Researchers) AMAGAI Yasutaka, attached to the research group, Applied Electrical Standards Group, Research Institute for Physical Measurement, IKAWA Reo, Chief Senior Researcher, Groundwater Research Group, Research Institute for Geo-Resources and Environment
- Invented a technology that can generate electricity from the natural temperature difference between spring water and ambient air
- Successfully measured temperature of spring water without batteries and automatically collected data via wireless communication
- Contributing to the conservation and sustainable use of spring water as a local resource
Principle of spring-water temperature difference power generation
Groundwater springs are valuable for supporting local lifestyles, culture, and indigenous beliefs, such as water goddess shrines. Located in the center of the Matsumoto Basin, which is known for its abundance of groundwater, Matsumoto City in Nagano Prefecture has an abundance of groundwater, as represented by the Matsumoto Castletown Springs, which add color to local culture and life through wells and waterways, and are still a valuable tourist resource today. On the other hand, these riparian environments are being lost due to the decrease in the number of wells caused by the spread of water supply and the conversion of waterways to culverts (underground passageways) due to road expansion. However, from the perspective of TNFD and Nature Positive, which have been advocated in recent years, attention is being paid to the conservation and sustainable use of local natural resources (biodiversity, air, water, soil, and minerals) through public-private partnerships. If new use values can be created for the spring water in Matsumoto, it is expected to contribute to the development of the region even more than before as a valuable local resource.
Researchers at AIST, in collaboration with Ibaraki University, have demonstrated the feasibility of "spring-water temperature difference power generation" using the temperature difference between spring water and the ambient air. By using the generated electricity, the temperature of spring water can be measured without batteries, and the data can be collected automatically via wireless communication.

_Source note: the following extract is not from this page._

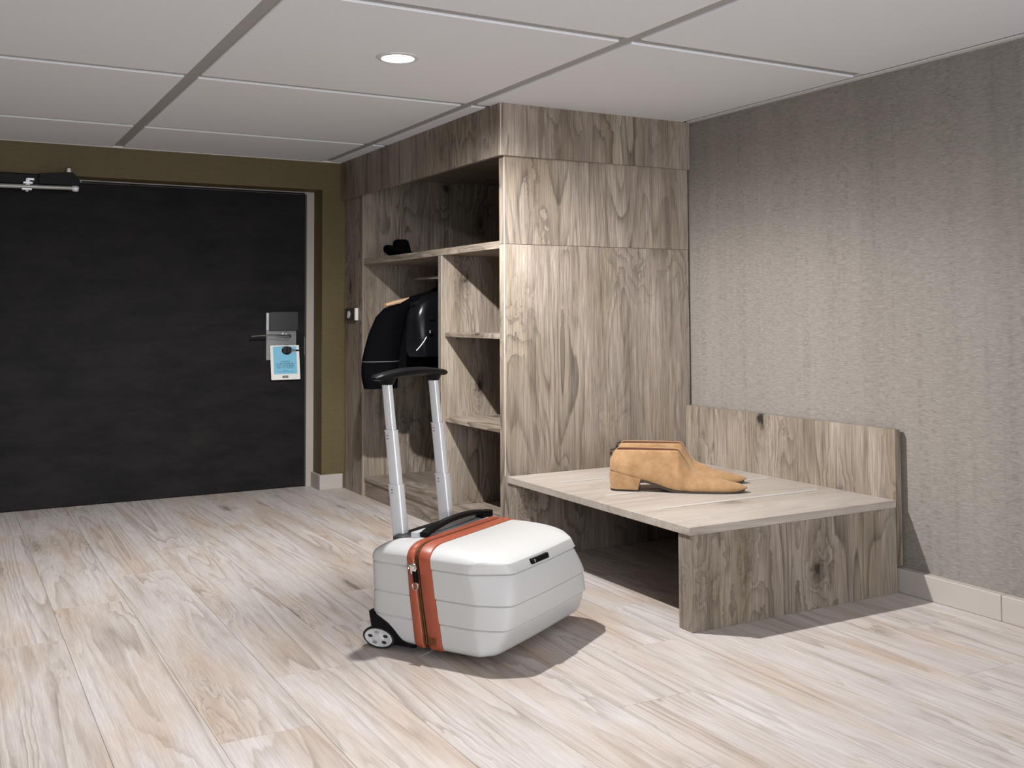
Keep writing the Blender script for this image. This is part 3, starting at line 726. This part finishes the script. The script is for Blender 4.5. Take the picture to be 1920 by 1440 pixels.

This technology uses thermoelectric power generation, which is an interconversion of heat and electricity in a solid, so it does not require moving parts such as a water wheel, and power can be generated even in waterways where there is no water flow. It can also generate power continuously in the shade where sunlight does not reach and at night. This technology also enables continuous environmental measurement with low maintenance costs and early detection of changes in spring water caused by human activities. By creating multifaceted value by utilizing the thermal energy of spring water as electric power, this technology is expected to contribute to the conservation and sustainable use of spring water as a local resource.